--- Begin ---

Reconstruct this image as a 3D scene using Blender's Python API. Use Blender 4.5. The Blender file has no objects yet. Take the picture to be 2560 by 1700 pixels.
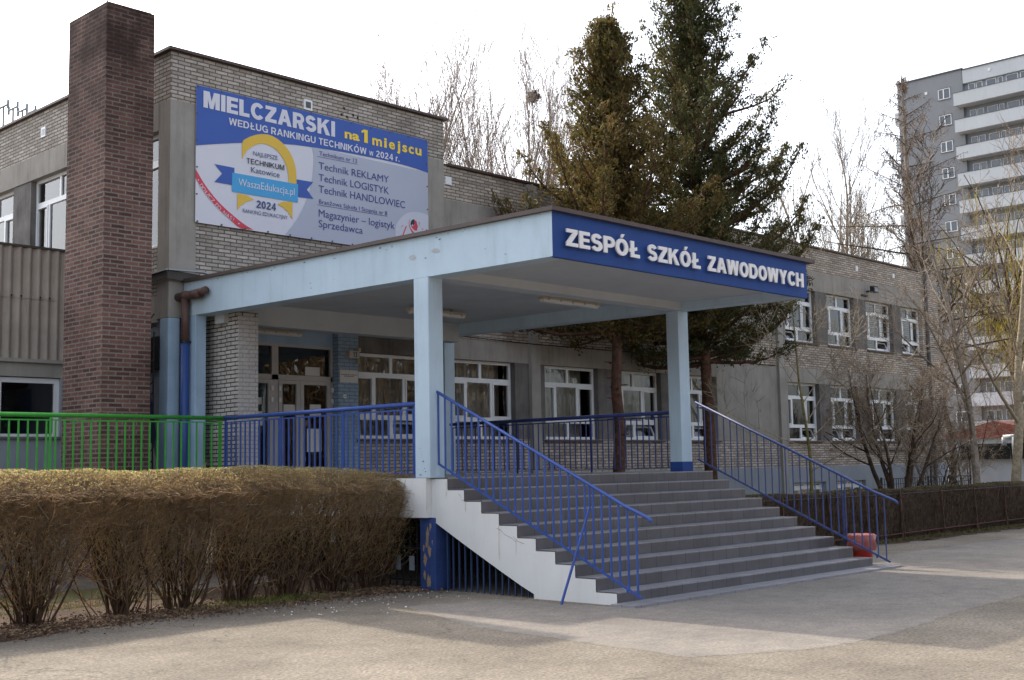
import bpy, math, random
import numpy as np
from mathutils import Vector, Matrix, Euler

# ------------------------------------------------------------------ camera
SC = bpy.context.scene
COL = SC.collection
cam_d = bpy.data.cameras.new("camera")
cam = bpy.data.objects.new("camera", cam_d)
COL.objects.link(cam)
cam_d.sensor_width = 36.0
cam_d.lens = 3039.3 / 2560 * 36.0
cam_d.clip_start = 0.1
cam_d.clip_end = 3000
YAW, PITCH, ROLL = 0.8046, 0.1040, -0.0190
_f = Vector((math.sin(YAW)*math.cos(PITCH), math.cos(YAW)*math.cos(PITCH), math.sin(PITCH)))
_r0 = Vector((math.cos(YAW), -math.sin(YAW), 0.0)); _u0 = _r0.cross(_f)
_r = _r0*math.cos(ROLL) + _u0*math.sin(ROLL); _u = -_r0*math.sin(ROLL) + _u0*math.cos(ROLL)
cam.matrix_world = Matrix(((_r.x, _u.x, -_f.x, -11.558), (_r.y, _u.y, -_f.y, -12.415),
                           (_r.z, _u.z, -_f.z, 1.684), (0, 0, 0, 1)))
SC.camera = cam

# ------------------------------------------------------------------ sky, sun, exposure
SUN = Vector((0.14, 1.11, 1.0)).normalized()
SUN_EL = math.asin(SUN.z); SUN_AZ = math.atan2(SUN.x, SUN.y)
world = bpy.data.worlds.new("World"); SC.world = world
world.use_nodes = True
wn = world.node_tree
sky = wn.nodes.new("ShaderNodeTexSky"); sky.sky_type = 'NISHITA'
sky.sun_disc = False
sky.sun_elevation = SUN_EL; sky.sun_rotation = SUN_AZ
sky.air_density = 1.0; sky.dust_density = 4.5; sky.ozone_density = 1.0; sky.altitude = 200
bg = wn.nodes["Background"]; bg.inputs[1].default_value = 0.15
hs_ = wn.nodes.new("ShaderNodeHueSaturation"); hs_.inputs['Saturation'].default_value = 0.5   # thin white haze
wn.links.new(sky.outputs[0], hs_.inputs['Color']); wn.links.new(hs_.outputs[0], bg.inputs[0])
sun_d = bpy.data.lights.new("sun", 'SUN'); sun = bpy.data.objects.new("sun", sun_d); COL.objects.link(sun)
sun_d.energy = 1.5; sun_d.angle = math.radians(0.6); sun_d.color = (1.0, 0.90, 0.76)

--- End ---

Transcribe all of the material exactly, leaving out whatever pictures it contains.

Reconstruct this image as a 3D scene using Blender's Python API. Use Blender 4.5. The Blender file has no objects yet. Take the picture to be 2560 by 1700 pixels.
import bpy, math, random
import numpy as np
from mathutils import Vector, Matrix, Euler

# ------------------------------------------------------------------ camera
SC = bpy.context.scene
COL = SC.collection
cam_d = bpy.data.cameras.new("camera")
cam = bpy.data.objects.new("camera", cam_d)
COL.objects.link(cam)
cam_d.sensor_width = 36.0
cam_d.lens = 3039.3 / 2560 * 36.0
cam_d.clip_start = 0.1
cam_d.clip_end = 3000
YAW, PITCH, ROLL = 0.8046, 0.1040, -0.0190
_f = Vector((math.sin(YAW)*math.cos(PITCH), math.cos(YAW)*math.cos(PITCH), math.sin(PITCH)))
_r0 = Vector((math.cos(YAW), -math.sin(YAW), 0.0)); _u0 = _r0.cross(_f)
_r = _r0*math.cos(ROLL) + _u0*math.sin(ROLL); _u = -_r0*math.sin(ROLL) + _u0*math.cos(ROLL)
cam.matrix_world = Matrix(((_r.x, _u.x, -_f.x, -11.558), (_r.y, _u.y, -_f.y, -12.415),
                           (_r.z, _u.z, -_f.z, 1.684), (0, 0, 0, 1)))
SC.camera = cam

# ------------------------------------------------------------------ sky, sun, exposure
SUN = Vector((0.14, 1.11, 1.0)).normalized()
SUN_EL = math.asin(SUN.z); SUN_AZ = math.atan2(SUN.x, SUN.y)
world = bpy.data.worlds.new("World"); SC.world = world
world.use_nodes = True
wn = world.node_tree
sky = wn.nodes.new("ShaderNodeTexSky"); sky.sky_type = 'NISHITA'
sky.sun_disc = False
sky.sun_elevation = SUN_EL; sky.sun_rotation = SUN_AZ
sky.air_density = 1.0; sky.dust_density = 4.5; sky.ozone_density = 1.0; sky.altitude = 200
bg = wn.nodes["Background"]; bg.inputs[1].default_value = 0.15
hs_ = wn.nodes.new("ShaderNodeHueSaturation"); hs_.inputs['Saturation'].default_value = 0.5   # thin white haze
wn.links.new(sky.outputs[0], hs_.inputs['Color']); wn.links.new(hs_.outputs[0], bg.inputs[0])
sun_d = bpy.data.lights.new("sun", 'SUN'); sun = bpy.data.objects.new("sun", sun_d); COL.objects.link(sun)
sun_d.energy = 1.5; sun_d.angle = math.radians(0.6); sun_d.color = (1.0, 0.90, 0.76)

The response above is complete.